§ TASK REQUIREMENTS
Will you give the material below again, every line exactly as it is?

•••••

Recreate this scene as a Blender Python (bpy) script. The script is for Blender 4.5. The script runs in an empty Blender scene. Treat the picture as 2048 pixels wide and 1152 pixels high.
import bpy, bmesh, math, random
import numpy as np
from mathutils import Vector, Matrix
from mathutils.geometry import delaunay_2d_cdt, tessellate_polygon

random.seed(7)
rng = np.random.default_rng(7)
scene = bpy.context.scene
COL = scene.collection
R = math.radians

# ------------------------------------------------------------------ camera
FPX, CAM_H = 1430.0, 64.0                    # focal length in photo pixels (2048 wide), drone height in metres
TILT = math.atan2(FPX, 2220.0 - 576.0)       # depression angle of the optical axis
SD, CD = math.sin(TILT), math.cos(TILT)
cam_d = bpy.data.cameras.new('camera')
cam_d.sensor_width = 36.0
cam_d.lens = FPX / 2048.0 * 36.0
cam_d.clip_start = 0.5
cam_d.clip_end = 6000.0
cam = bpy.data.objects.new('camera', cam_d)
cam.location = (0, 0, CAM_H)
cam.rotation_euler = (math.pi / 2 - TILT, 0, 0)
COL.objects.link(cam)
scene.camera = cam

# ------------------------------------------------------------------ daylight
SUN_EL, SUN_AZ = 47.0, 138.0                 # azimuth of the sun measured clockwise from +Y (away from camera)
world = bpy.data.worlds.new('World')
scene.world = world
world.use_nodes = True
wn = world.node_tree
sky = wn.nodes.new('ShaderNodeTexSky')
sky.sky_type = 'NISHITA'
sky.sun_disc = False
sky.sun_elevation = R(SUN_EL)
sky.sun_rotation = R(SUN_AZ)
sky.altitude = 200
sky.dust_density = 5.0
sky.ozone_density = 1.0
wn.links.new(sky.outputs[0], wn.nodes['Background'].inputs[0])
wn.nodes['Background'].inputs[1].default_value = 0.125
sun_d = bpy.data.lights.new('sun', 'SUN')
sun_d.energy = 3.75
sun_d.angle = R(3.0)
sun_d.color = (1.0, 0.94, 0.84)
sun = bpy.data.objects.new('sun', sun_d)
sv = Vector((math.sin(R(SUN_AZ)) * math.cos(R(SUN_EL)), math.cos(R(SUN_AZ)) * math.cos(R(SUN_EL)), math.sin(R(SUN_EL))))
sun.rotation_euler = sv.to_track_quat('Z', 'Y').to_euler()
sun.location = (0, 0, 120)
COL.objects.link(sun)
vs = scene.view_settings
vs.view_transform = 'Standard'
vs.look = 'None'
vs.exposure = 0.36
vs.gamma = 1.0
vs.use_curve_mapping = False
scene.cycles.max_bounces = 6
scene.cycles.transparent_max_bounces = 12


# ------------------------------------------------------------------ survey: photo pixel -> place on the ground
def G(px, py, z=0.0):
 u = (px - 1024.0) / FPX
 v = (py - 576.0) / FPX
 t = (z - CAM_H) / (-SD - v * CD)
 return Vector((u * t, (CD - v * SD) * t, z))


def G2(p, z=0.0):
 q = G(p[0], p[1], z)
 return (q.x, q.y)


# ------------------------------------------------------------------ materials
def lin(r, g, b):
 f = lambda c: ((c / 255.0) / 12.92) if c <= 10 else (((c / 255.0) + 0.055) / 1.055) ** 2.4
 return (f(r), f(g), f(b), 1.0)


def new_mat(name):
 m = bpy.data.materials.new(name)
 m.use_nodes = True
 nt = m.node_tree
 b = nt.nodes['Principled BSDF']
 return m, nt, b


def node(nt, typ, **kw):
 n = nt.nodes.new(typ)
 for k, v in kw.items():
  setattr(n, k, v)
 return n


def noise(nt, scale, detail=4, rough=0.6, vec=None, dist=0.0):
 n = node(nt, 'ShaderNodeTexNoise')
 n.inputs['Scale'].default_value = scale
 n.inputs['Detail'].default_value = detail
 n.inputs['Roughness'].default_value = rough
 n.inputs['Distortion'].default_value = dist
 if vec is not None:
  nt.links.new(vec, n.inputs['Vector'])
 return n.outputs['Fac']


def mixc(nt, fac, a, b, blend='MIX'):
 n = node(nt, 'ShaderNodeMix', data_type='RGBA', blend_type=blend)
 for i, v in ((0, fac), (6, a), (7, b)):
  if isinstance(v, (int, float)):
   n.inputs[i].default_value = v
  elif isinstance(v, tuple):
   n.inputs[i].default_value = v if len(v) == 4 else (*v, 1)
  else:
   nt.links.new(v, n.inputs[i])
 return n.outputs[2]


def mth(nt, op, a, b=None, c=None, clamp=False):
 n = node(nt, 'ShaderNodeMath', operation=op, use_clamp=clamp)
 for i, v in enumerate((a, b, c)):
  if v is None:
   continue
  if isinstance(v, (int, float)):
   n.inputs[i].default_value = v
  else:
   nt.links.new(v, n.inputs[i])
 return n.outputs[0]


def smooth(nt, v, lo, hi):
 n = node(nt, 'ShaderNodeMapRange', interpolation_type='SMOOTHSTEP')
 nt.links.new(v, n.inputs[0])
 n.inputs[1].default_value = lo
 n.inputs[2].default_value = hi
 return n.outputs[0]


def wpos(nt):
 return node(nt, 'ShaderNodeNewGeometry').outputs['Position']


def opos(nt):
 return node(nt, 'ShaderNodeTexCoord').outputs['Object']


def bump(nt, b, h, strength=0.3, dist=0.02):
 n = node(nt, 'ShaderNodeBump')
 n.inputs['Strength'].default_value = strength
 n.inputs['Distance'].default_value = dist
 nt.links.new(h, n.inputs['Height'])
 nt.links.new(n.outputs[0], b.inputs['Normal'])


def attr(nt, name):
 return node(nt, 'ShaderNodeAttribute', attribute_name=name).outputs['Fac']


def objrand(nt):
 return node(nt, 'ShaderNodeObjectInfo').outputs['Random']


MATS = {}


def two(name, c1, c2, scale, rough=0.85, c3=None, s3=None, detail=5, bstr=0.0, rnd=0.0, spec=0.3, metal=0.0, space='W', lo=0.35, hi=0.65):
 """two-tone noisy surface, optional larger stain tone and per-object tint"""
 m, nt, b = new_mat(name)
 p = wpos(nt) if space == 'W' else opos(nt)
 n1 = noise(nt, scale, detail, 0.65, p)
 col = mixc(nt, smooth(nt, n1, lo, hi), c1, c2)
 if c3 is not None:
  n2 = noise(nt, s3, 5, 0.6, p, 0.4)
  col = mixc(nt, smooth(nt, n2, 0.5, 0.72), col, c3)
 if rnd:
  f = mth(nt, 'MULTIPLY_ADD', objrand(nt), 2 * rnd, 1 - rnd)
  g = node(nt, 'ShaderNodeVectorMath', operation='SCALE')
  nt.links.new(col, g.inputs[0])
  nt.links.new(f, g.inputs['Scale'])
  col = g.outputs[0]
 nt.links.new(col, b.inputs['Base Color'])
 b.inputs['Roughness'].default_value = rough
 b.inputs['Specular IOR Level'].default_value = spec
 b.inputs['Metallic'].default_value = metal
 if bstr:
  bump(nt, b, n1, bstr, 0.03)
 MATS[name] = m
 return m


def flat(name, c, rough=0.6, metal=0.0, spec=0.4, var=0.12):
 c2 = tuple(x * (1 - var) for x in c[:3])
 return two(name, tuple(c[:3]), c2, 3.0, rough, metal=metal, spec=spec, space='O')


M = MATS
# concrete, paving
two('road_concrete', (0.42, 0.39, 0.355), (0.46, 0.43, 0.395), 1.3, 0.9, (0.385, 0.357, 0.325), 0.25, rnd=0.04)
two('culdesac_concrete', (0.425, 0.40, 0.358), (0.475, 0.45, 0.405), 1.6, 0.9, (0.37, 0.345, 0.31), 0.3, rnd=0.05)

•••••

§ COMPLETED EXERCISE
Recreate this scene as a Blender Python (bpy) script. The script is for Blender 4.5. The script runs in an empty Blender scene. Treat the picture as 2048 pixels wide and 1152 pixels high.
import bpy, bmesh, math, random
import numpy as np
from mathutils import Vector, Matrix
from mathutils.geometry import delaunay_2d_cdt, tessellate_polygon

random.seed(7)
rng = np.random.default_rng(7)
scene = bpy.context.scene
COL = scene.collection
R = math.radians

# ------------------------------------------------------------------ camera
FPX, CAM_H = 1430.0, 64.0                    # focal length in photo pixels (2048 wide), drone height in metres
TILT = math.atan2(FPX, 2220.0 - 576.0)       # depression angle of the optical axis
SD, CD = math.sin(TILT), math.cos(TILT)
cam_d = bpy.data.cameras.new('camera')
cam_d.sensor_width = 36.0
cam_d.lens = FPX / 2048.0 * 36.0
cam_d.clip_start = 0.5
cam_d.clip_end = 6000.0
cam = bpy.data.objects.new('camera', cam_d)
cam.location = (0, 0, CAM_H)
cam.rotation_euler = (math.pi / 2 - TILT, 0, 0)
COL.objects.link(cam)
scene.camera = cam

# ------------------------------------------------------------------ daylight
SUN_EL, SUN_AZ = 47.0, 138.0                 # azimuth of the sun measured clockwise from +Y (away from camera)
world = bpy.data.worlds.new('World')
scene.world = world
world.use_nodes = True
wn = world.node_tree
sky = wn.nodes.new('ShaderNodeTexSky')
sky.sky_type = 'NISHITA'
sky.sun_disc = False
sky.sun_elevation = R(SUN_EL)
sky.sun_rotation = R(SUN_AZ)
sky.altitude = 200
sky.dust_density = 5.0
sky.ozone_density = 1.0
wn.links.new(sky.outputs[0], wn.nodes['Background'].inputs[0])
wn.nodes['Background'].inputs[1].default_value = 0.125
sun_d = bpy.data.lights.new('sun', 'SUN')
sun_d.energy = 3.75
sun_d.angle = R(3.0)
sun_d.color = (1.0, 0.94, 0.84)
sun = bpy.data.objects.new('sun', sun_d)
sv = Vector((math.sin(R(SUN_AZ)) * math.cos(R(SUN_EL)), math.cos(R(SUN_AZ)) * math.cos(R(SUN_EL)), math.sin(R(SUN_EL))))
sun.rotation_euler = sv.to_track_quat('Z', 'Y').to_euler()
sun.location = (0, 0, 120)
COL.objects.link(sun)
vs = scene.view_settings
vs.view_transform = 'Standard'
vs.look = 'None'
vs.exposure = 0.36
vs.gamma = 1.0
vs.use_curve_mapping = False
scene.cycles.max_bounces = 6
scene.cycles.transparent_max_bounces = 12


# ------------------------------------------------------------------ survey: photo pixel -> place on the ground
def G(px, py, z=0.0):
 u = (px - 1024.0) / FPX
 v = (py - 576.0) / FPX
 t = (z - CAM_H) / (-SD - v * CD)
 return Vector((u * t, (CD - v * SD) * t, z))


def G2(p, z=0.0):
 q = G(p[0], p[1], z)
 return (q.x, q.y)


# ------------------------------------------------------------------ materials
def lin(r, g, b):
 f = lambda c: ((c / 255.0) / 12.92) if c <= 10 else (((c / 255.0) + 0.055) / 1.055) ** 2.4
 return (f(r), f(g), f(b), 1.0)


def new_mat(name):
 m = bpy.data.materials.new(name)
 m.use_nodes = True
 nt = m.node_tree
 b = nt.nodes['Principled BSDF']
 return m, nt, b


def node(nt, typ, **kw):
 n = nt.nodes.new(typ)
 for k, v in kw.items():
  setattr(n, k, v)
 return n


def noise(nt, scale, detail=4, rough=0.6, vec=None, dist=0.0):
 n = node(nt, 'ShaderNodeTexNoise')
 n.inputs['Scale'].default_value = scale
 n.inputs['Detail'].default_value = detail
 n.inputs['Roughness'].default_value = rough
 n.inputs['Distortion'].default_value = dist
 if vec is not None:
  nt.links.new(vec, n.inputs['Vector'])
 return n.outputs['Fac']


def mixc(nt, fac, a, b, blend='MIX'):
 n = node(nt, 'ShaderNodeMix', data_type='RGBA', blend_type=blend)
 for i, v in ((0, fac), (6, a), (7, b)):
  if isinstance(v, (int, float)):
   n.inputs[i].default_value = v
  elif isinstance(v, tuple):
   n.inputs[i].default_value = v if len(v) == 4 else (*v, 1)
  else:
   nt.links.new(v, n.inputs[i])
 return n.outputs[2]


def mth(nt, op, a, b=None, c=None, clamp=False):
 n = node(nt, 'ShaderNodeMath', operation=op, use_clamp=clamp)
 for i, v in enumerate((a, b, c)):
  if v is None:
   continue
  if isinstance(v, (int, float)):
   n.inputs[i].default_value = v
  else:
   nt.links.new(v, n.inputs[i])
 return n.outputs[0]


def smooth(nt, v, lo, hi):
 n = node(nt, 'ShaderNodeMapRange', interpolation_type='SMOOTHSTEP')
 nt.links.new(v, n.inputs[0])
 n.inputs[1].default_value = lo
 n.inputs[2].default_value = hi
 return n.outputs[0]


def wpos(nt):
 return node(nt, 'ShaderNodeNewGeometry').outputs['Position']


def opos(nt):
 return node(nt, 'ShaderNodeTexCoord').outputs['Object']


def bump(nt, b, h, strength=0.3, dist=0.02):
 n = node(nt, 'ShaderNodeBump')
 n.inputs['Strength'].default_value = strength
 n.inputs['Distance'].default_value = dist
 nt.links.new(h, n.inputs['Height'])
 nt.links.new(n.outputs[0], b.inputs['Normal'])


def attr(nt, name):
 return node(nt, 'ShaderNodeAttribute', attribute_name=name).outputs['Fac']


def objrand(nt):
 return node(nt, 'ShaderNodeObjectInfo').outputs['Random']


MATS = {}


def two(name, c1, c2, scale, rough=0.85, c3=None, s3=None, detail=5, bstr=0.0, rnd=0.0, spec=0.3, metal=0.0, space='W', lo=0.35, hi=0.65):
 """two-tone noisy surface, optional larger stain tone and per-object tint"""
 m, nt, b = new_mat(name)
 p = wpos(nt) if space == 'W' else opos(nt)
 n1 = noise(nt, scale, detail, 0.65, p)
 col = mixc(nt, smooth(nt, n1, lo, hi), c1, c2)
 if c3 is not None:
  n2 = noise(nt, s3, 5, 0.6, p, 0.4)
  col = mixc(nt, smooth(nt, n2, 0.5, 0.72), col, c3)
 if rnd:
  f = mth(nt, 'MULTIPLY_ADD', objrand(nt), 2 * rnd, 1 - rnd)
  g = node(nt, 'ShaderNodeVectorMath', operation='SCALE')
  nt.links.new(col, g.inputs[0])
  nt.links.new(f, g.inputs['Scale'])
  col = g.outputs[0]
 nt.links.new(col, b.inputs['Base Color'])
 b.inputs['Roughness'].default_value = rough
 b.inputs['Specular IOR Level'].default_value = spec
 b.inputs['Metallic'].default_value = metal
 if bstr:
  bump(nt, b, n1, bstr, 0.03)
 MATS[name] = m
 return m


def flat(name, c, rough=0.6, metal=0.0, spec=0.4, var=0.12):
 c2 = tuple(x * (1 - var) for x in c[:3])
 return two(name, tuple(c[:3]), c2, 3.0, rough, metal=metal, spec=spec, space='O')


M = MATS
# concrete, paving
two('road_concrete', (0.42, 0.39, 0.355), (0.46, 0.43, 0.395), 1.3, 0.9, (0.385, 0.357, 0.325), 0.25, rnd=0.04)
two('culdesac_concrete', (0.425, 0.40, 0.358), (0.475, 0.45, 0.405), 1.6, 0.9, (0.37, 0.345, 0.31), 0.3, rnd=0.05)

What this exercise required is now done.